What I have so far...
x=3a-(3y/4)
But then what? I've tried playing around with all sorts of algebra but I never get closer to understanding why there is only 1 value of a that would result in only 1 possible solution for the system.
I do my best to not just solve math problems but to understand them, so I'll try and vomit what I think I know into words as best as I can.
The equation x^2+y^2=4 is a circle with radius 2 centered around the origin, and the equation (x/3)+(y/4)=a means that there is some relationship, that the constant a would define, between the two numbers that would only apply to a single point on the circle, or a specific x and a specific y value.
If I solve equation 1. for y I get y=(-(4x)/3)+4a which is a line with a slope of -4/3 with a y-intercept of 4a. When you plug in the answer of this problem (whatever it is) for a, the line will only intersect the circle at one point, hence there being only 1 possible solution for the system. For a circle and a line to only intersect at only one point, the line must be tangential to the circle. Also the circle and the line will have the same slope of -4/3 at the point of intersection.

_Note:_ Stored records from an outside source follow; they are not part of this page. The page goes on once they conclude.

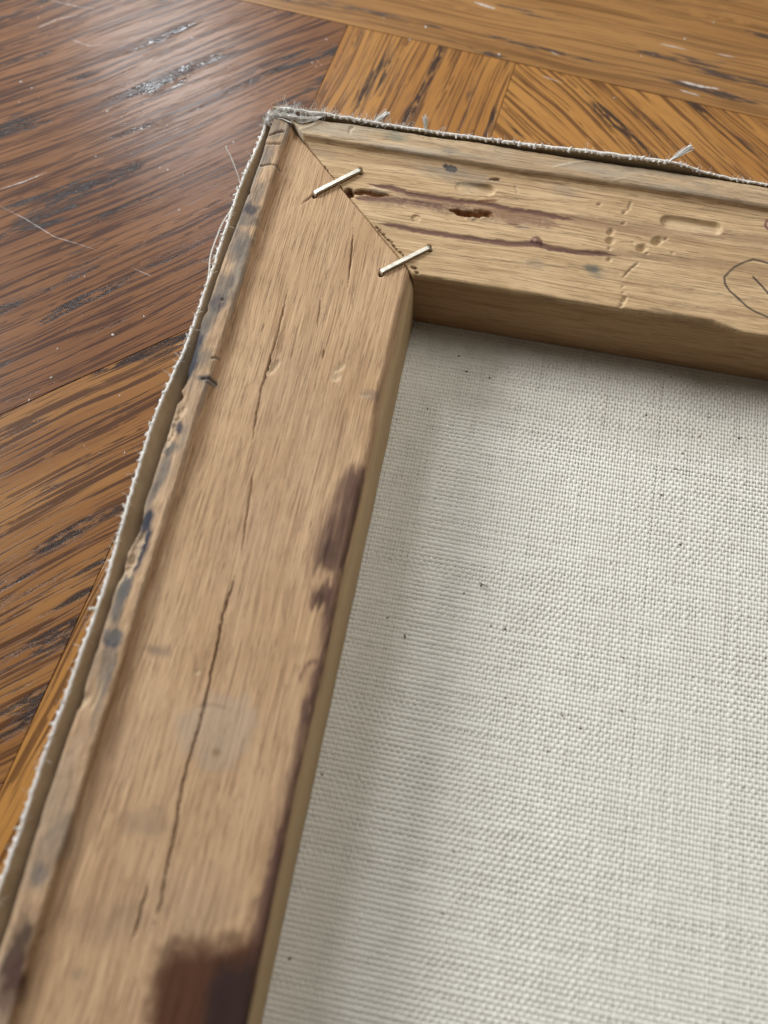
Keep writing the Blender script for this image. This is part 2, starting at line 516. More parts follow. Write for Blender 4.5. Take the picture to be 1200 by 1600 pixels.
def ribbon(P, w, z, taper=True, wob=.0):
    P = np.asarray(P, float)
    L = np.r_[0, np.cumsum(np.linalg.norm(np.diff(P, axis=0), axis=1))]
    n = max(3, int(L[-1] / .8)); t = np.linspace(0, L[-1], n)
    Q = np.stack([np.interp(t, L, P[:, k]) for k in range(2)], -1)
    D = np.gradient(Q, axis=0); D /= np.linalg.norm(D, axis=1)[:, None]; N = np.stack([-D[:, 1], D[:, 0]], -1)
    ww = w * (np.sin(np.pi * np.clip(t / L[-1], 0, 1)) ** .5 if taper else 1) * RNG.uniform(.4, 1.1, n)
    ww = np.maximum(ww, .01)
    A = Q + N * ww[:, None] / 2; B = Q - N * ww[:, None] / 2
    V = np.zeros((n, 2, 3)); V[:, 0, :2] = A; V[:, 1, :2] = B; V[..., 2] = z
    return V.reshape(-1, 3), grid_faces(n, 2)

zt = TABLE_Z + .02
for P, w in (([(0, 322), (40, 342), (85, 370), (128, 383), (150, 390)], .16), ([(205, 418), (238, 432)], .14),
             ([(110, 61), (140, 72), (160, 70)], .2), ([(75, 0), (120, 10), (150, 14)], .2), ([(55, 45), (90, 30), (125, 22)], .3),
             ([(0, 296), (40, 283), (75, 268)], .3), ([(222, 140), (262, 120)], .2), ([(845, 118), (880, 130)], .3),
             ([(1060, 126), (1095, 135), (1125, 139)], .9), ([(1060, 140), (1095, 150)], .6), ([(740, 3), (775, 14)], 1.0),
             ([(1030, 68), (1075, 78)], .5), ([(1120, 84), (1150, 90)], .35), ([(860, 80), (875, 88)], .3)):
    V, F = ribbon(pts(P, zt), w, zt)
    link('scratch', mesh_from('scratch', V, F), M_SCRATCH, table)

def flecks(n_or_pos, size, z, seed):
    """small irregular chips lying on a surface"""
    r = np.random.default_rng(seed); parts = []
    for (x, y) in n_or_pos:
        s = size * r.uniform(.5, 1.4); a = r.uniform(0, 6.28); e = r.uniform(.25, 1)
        k = 6; th = np.linspace(0, 2 * np.pi, k, endpoint=False)
        rr = s * r.uniform(.6, 1.1, k)
        X = rr * np.cos(th); Y = rr * np.sin(th) * e
        ring = np.stack([x + X * math.cos(a) - Y * math.sin(a), y + X * math.sin(a) + Y * math.cos(a), np.full(k, z)], -1)
        topr = ring.copy(); topr[:, :2] = (x, y) + (ring[:, :2] - (x, y)) * .6; topr[:, 2] = z + s * .45
        V = np.concatenate([ring, topr, [[x, y, z + s * .5]]])
        F = [(i, (i + 1) % k, k + (i + 1) % k, k + i) for i in range(k)] + [(k + i, k + (i + 1) % k, 2 * k, 2 * k) for i in range(k)]
        parts.append((V, np.array(F)))
    return join(parts)

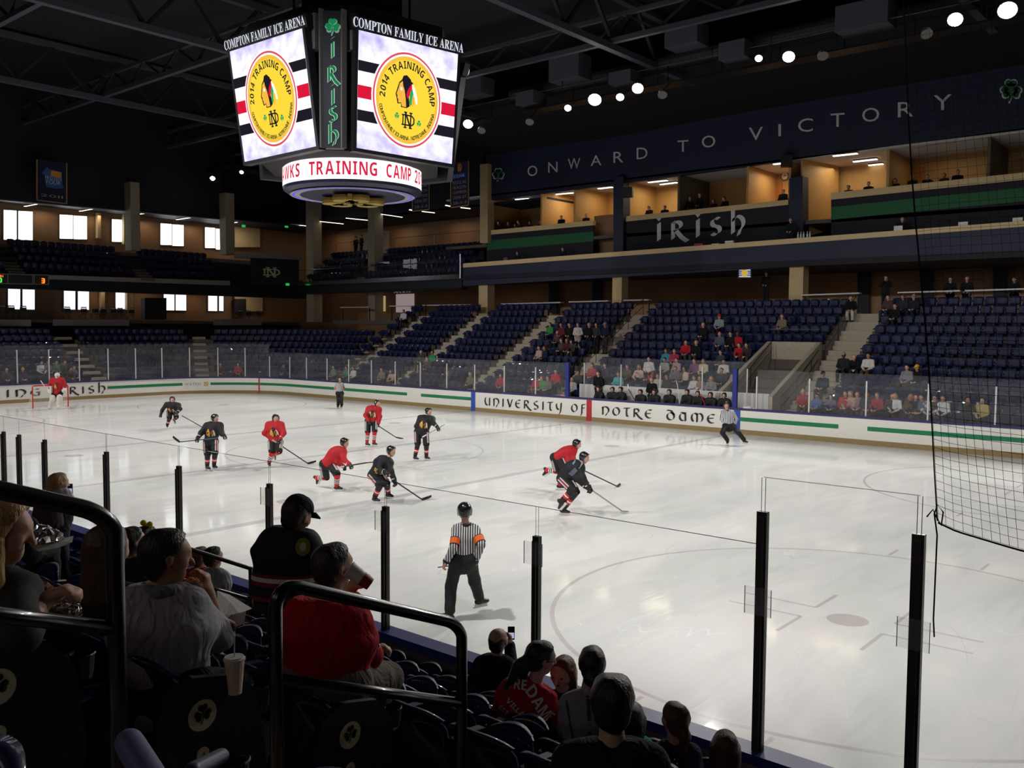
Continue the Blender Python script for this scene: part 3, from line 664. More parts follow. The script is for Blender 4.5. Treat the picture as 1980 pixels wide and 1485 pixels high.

So to find where they intersect I simply have to find where the circle has a slope of -4/3. But there are two answers for this because circles have 2 points with each possible slope value on opposite sides (point (1,0) and point (-1,0) share a slope of 0). In this situation because the line has a negative slope of -4/3, the circle would touch the line only once if it intersected at the point in quadrant 1 with a slope of -4/3 and also at the point in quadrant 3 that has a slope of -4/3. This means there are 2 values for a where there would be only one solution for the system but the question asks for a value of a where there is only 1 solution for the system of equations.
In other words, not only am I at a dead end but I think I have proved that there is NO answer to this question. I know that I am wrong because the question is multiple choice, but I don't see where I am wrong.